As we pondered our choices, we were treated to an eclectic mixture of tunes ranging from African jazz beats to Johnny Cash. Ansill serves up European-style small plates, “snacks and a wine bar for food-conscious adults.” The menu features a wide variety of European dishes and encourages sampling and sharing. We started out with the marinated beets topped with pistachio-encrusted goat cheese ($8). I got a sense of déjà-vu as our order was brought out, not from any sense of nostalgia, but because this same dining companion had previously told me he didn’t like beets, only to consume half of them. Again, he proceeded to tell me he didn’t like beets, but as our server brought forth the plate of red and yellow beets brushed with olive oil and ringed with balsamic vinaigrette, I saw his eyes glaze over as he lifted his fork in the air. Gentlewoman that I am, I shared without harassing him too much. They indeed were lovely to look at and wonderfully flavorful, so I could understand why he would have a change of heart and become a dedicated beet man.

Next we had the house antipasti ($18), a nice sampling of meats, fish, vegetables and cheese. The plate included a number of cured meats, such as pork tenderloin and chorizo; a variety of marinated olives, pickled vegetables, a hard-cooked egg, marinated tuna topped with bocarones (small white anchovies) and a small sandwich. Most of the antipasti was good, but the grilled mozzarella panino was fantastic. The mozzarella was marinated in olive oil with the bread dressed in a basil puree.

Our last small plate was the steak tartare ($12). I must admit, I am middle-of-the-road when it comes to adventurous eating. I’ll try a number of things even if I don’t know what it really is. I’m game for a good steak tartare (raw steak, for anyone who’s unfamiliar), but when this dish came out I had misgivings. It was a large mound of raw steak topped with half of an uncooked quail egg. But being ever faithful to you dear readers, I dove in and, oh, what a treat. The sumptuous delicacy was made with cognac and purple mustard. There was another secret ingredient that Ansill revealed to me, but my lips are sealed on that one. You’ll have to go and ask him yourself.
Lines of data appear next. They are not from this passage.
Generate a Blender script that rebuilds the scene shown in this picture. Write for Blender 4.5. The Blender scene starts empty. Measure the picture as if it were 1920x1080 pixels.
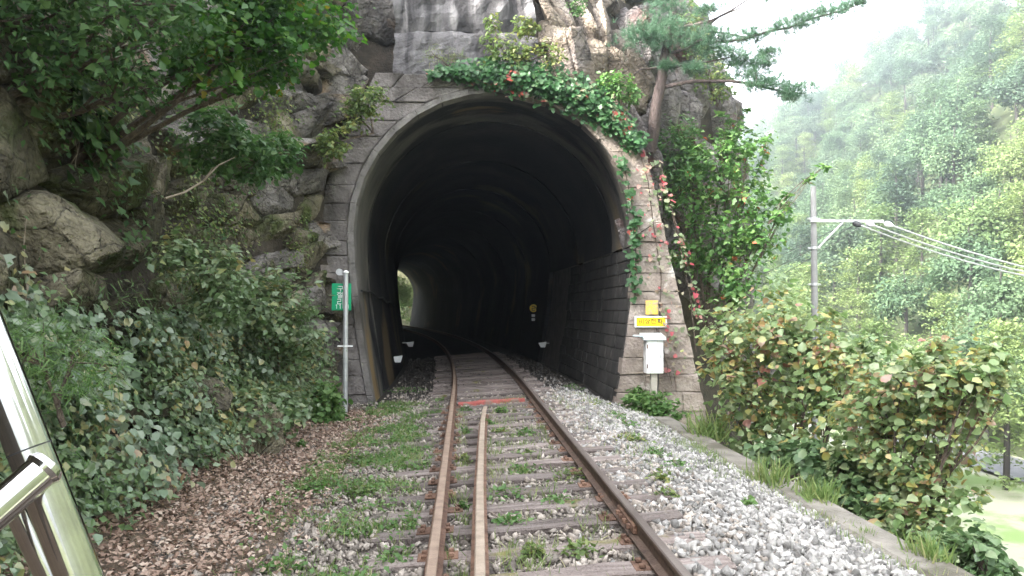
import bpy, math, random
import numpy as np
from mathutils import Vector, Matrix, noise as mnoise

# ------------------------------------------------------------------ camera, light
S = bpy.context.scene
COL = S.collection
F = 1450.0                                   # focal length in pixels of a 1920 wide picture
CAMZ = 1.633
cam_d = bpy.data.cameras.new('camera'); cam = bpy.data.objects.new('camera', cam_d)
COL.objects.link(cam); S.camera = cam
cam_d.sensor_width = 36.0; cam_d.lens = 36.0 * F / 1920.0
cam_d.clip_start = 0.05; cam_d.clip_end = 5000
YAW = math.atan(90 / F); PITCH = math.atan(40 / F)
cam.location = (0, 0, CAMZ)
cam.rotation_euler = (math.pi / 2 + PITCH, 0, -YAW)
CROT = cam.rotation_euler.to_matrix()

SUN_EL, SUN_AZ = 35.0, 250.0                 # azimuth clockwise from +Y (into the picture): behind, to the left, over the cliff
W = bpy.data.worlds.new('World'); S.world = W; W.use_nodes = True
wn = W.node_tree.nodes; wl = W.node_tree.links
bg = wn['Background']; sk = wn.new('ShaderNodeTexSky'); sk.sky_type = 'NISHITA'; sk.sun_disc = False
sk.sun_elevation = math.radians(SUN_EL); sk.sun_rotation = math.radians(SUN_AZ)
sk.air_density = 1.0; sk.dust_density = 4.0; sk.ozone_density = 1.0
hs = wn.new('ShaderNodeHueSaturation'); hs.inputs['Saturation'].default_value = 0.2      # thin white overcast
wl.new(sk.outputs[0], hs.inputs['Color']); wl.new(hs.outputs[0], bg.inputs[0]); bg.inputs[1].default_value = 0.15
sd = bpy.data.lights.new('sun', 'SUN'); sun = bpy.data.objects.new('sun', sd); COL.objects.link(sun)
sd.energy = 2.0; sd.angle = math.radians(6); sd.color = (1.0, 0.95, 0.87)
_a, _e = math.radians(SUN_AZ), math.radians(SUN_EL)
_dir = Vector((math.sin(_a) * math.cos(_e), math.cos(_a) * math.cos(_e), math.sin(_e)))
sun.rotation_euler = _dir.to_track_quat('Z', 'Y').to_euler(); sun.location = (20, -20, 30)
S.view_settings.view_transform = 'Standard'; S.view_settings.look = 'None'
S.view_settings.exposure = 3.65; S.view_settings.gamma = 1.0; S.view_settings.use_curve_mapping = False
S.render.engine = 'CYCLES'
S.cycles.use_denoising = True
S.cycles.max_bounces = 6; S.cycles.diffuse_bounces = 3; S.cycles.glossy_bounces = 3
S.cycles.transmission_bounces = 3; S.cycles.volume_bounces = 0; S.cycles.transparent_max_bounces = 4
HAZE = 0.0021

rng = np.random.default_rng(11)
random.seed(11)

# ------------------------------------------------------------------ helpers
def P(px, py, y):
    """world point on the plane Y=y that the photograph shows at pixel (px,py) of 1920x1080"""
    d = CROT @ Vector(((px - 960) / F, (540 - py) / F, -1.0))
    t = y / d.y
    return np.array((d.x * t, y, CAMZ + d.z * t))

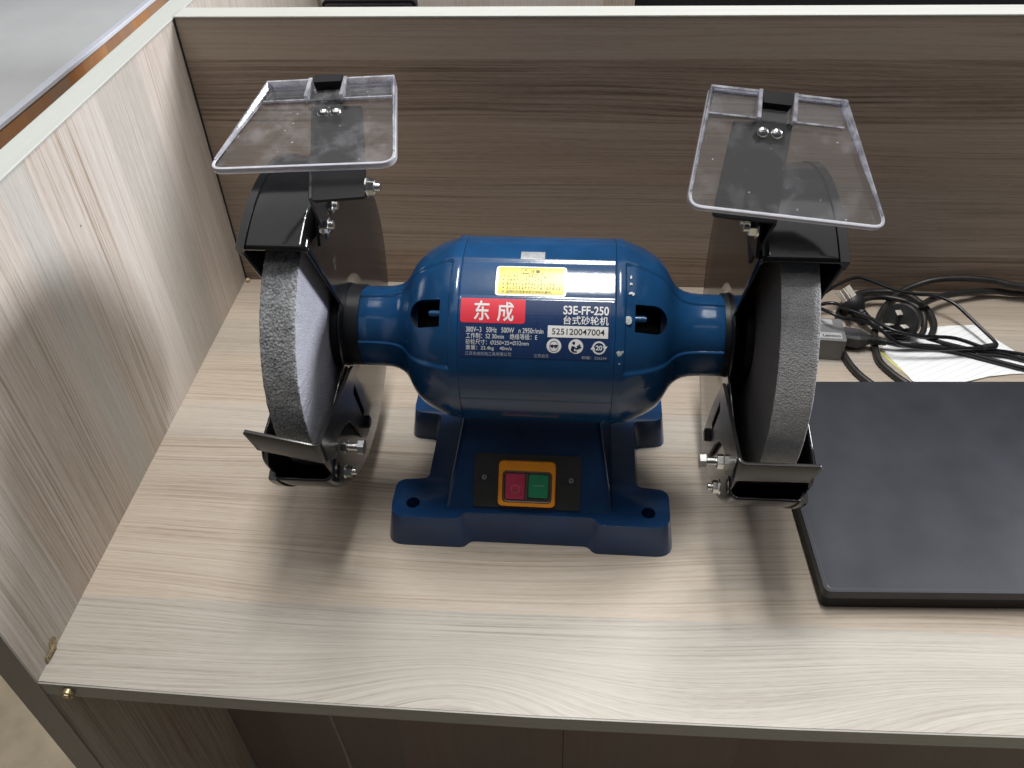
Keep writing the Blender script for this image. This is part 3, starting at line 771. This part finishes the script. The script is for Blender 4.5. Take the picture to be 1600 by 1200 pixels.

For our first large plate, I went with the pasta du jour ($12). That night’s offering was braised pork shanks with diced smoked ham on a bed of spaetzle twists, an interesting and delicious combination of flavors and textures. It was a hearty platter, the sort of comfort food I needed after my earlier ice-skating accident.

My dining companion had the New York strip ($16). The steak came out a little pink for his liking — odd, after eating steak tartare — but our server cheerfully took and brought it back in a timely fashion cooked to the desired intensity. The steak was served with delicious butter-braised leeks and came with bone marrow, which was light and puffy.

Ansill’s wife, Catherine, makes the desserts. My companion had the poached pear ($7), made with spiced red wine and served with vanilla ice cream. He described it as light and delectable and I would have to concur.

I had the financier ($7), a sweet almond-butter cake, which was fabulous. Egg whites and sugar baked into it made a sweet, crunchy topping while the inside remained smooth and silky. The sweetness of the almonds played nicely against the accompanying tart cranberry compote.

As I sipped a glass of garnacha ($8), a soft Spanish red wine, I listened to a Bridget Bardot song playing in the background. With the sage walls and candlelit tables, one could almost imagine being wined and dined along the Avenue des Champs-Élysées, forgetting about the loud South Street crowds a mere block away.

I spotted Ansill as he walked through the restaurant talking to patrons, and asked him who designed the new interior.

“My only requisite when designing the place was lots of wood and lots of glass bottles,” he said. “The rest was worked out by my wife and the architect. I’m a food guy: The menu is all mine. I love to travel and I’ve used influences from all over the world in the menu. I try to get the best fresh foods in here that I can: If the product is good, the rest is simple. I like using a lot of raw foods and taking things that might not usually be accessible to people and bringing them into a neighborhood restaurant. Most neighborhood restaurants don’t serve bone marrow with parsley salad, but it’s one of our most popular dishes.”

Ansill also shared a little about his childhood and how he became interested in cooking.

“I was a nice Jewish boy from Elkins Park,” he said. “My younger brother and sister were both nuts and I was the good kid. I was a bit of a jock growing up and if we won the game, I’d want to celebrate with good food, and if we lost, I’d want to console myself with good food! Food was always a center point of my existence. When I was in culinary school, I shared a barber with the chef who was here at the time it was Judy’s. He got me a job here as a prep guy and expediter. It was a great, great, fun place to work. It was a neighborhood institution. I remember when we were underage, we would come here and get served. It was much different back then and not such a big deal. So I have fond memories and hope that people will build new memories here now. I want the place to have that same welcoming feel for people from all backgrounds. I think the gay community is just starting to rediscover us, which is nice. We’re still a casual, comfortable place, just tweaked a little for the new millennium.”

As for upcoming events and specials, on Tuesdays, Ansill does not charge a corkage fee for patrons who bring their own wine. Monday through Friday from 6-8 p.m., Ansill hosts Happy Hour with $1 oysters, $5 Finlandia martinis, $5 Prosecco sparkling wine and $3 Yards Philadelphia draft beer. And on March 4 and 5, Ansill will bring back its popular European-style barbecue: $35 gets you a heaping plate of roasted pig, assorted grilled meats, marinated vegetables and a selection of sauces.

As for Ansill’s personal mark on the place, if you look closely, you’ll notice a squirrel or two (fake, of course!) peaking around various spots at the bar. These are a reference to the chef’s nickname, given to him by his best friend in grade school: Squirrelly. The name has stuck ever since.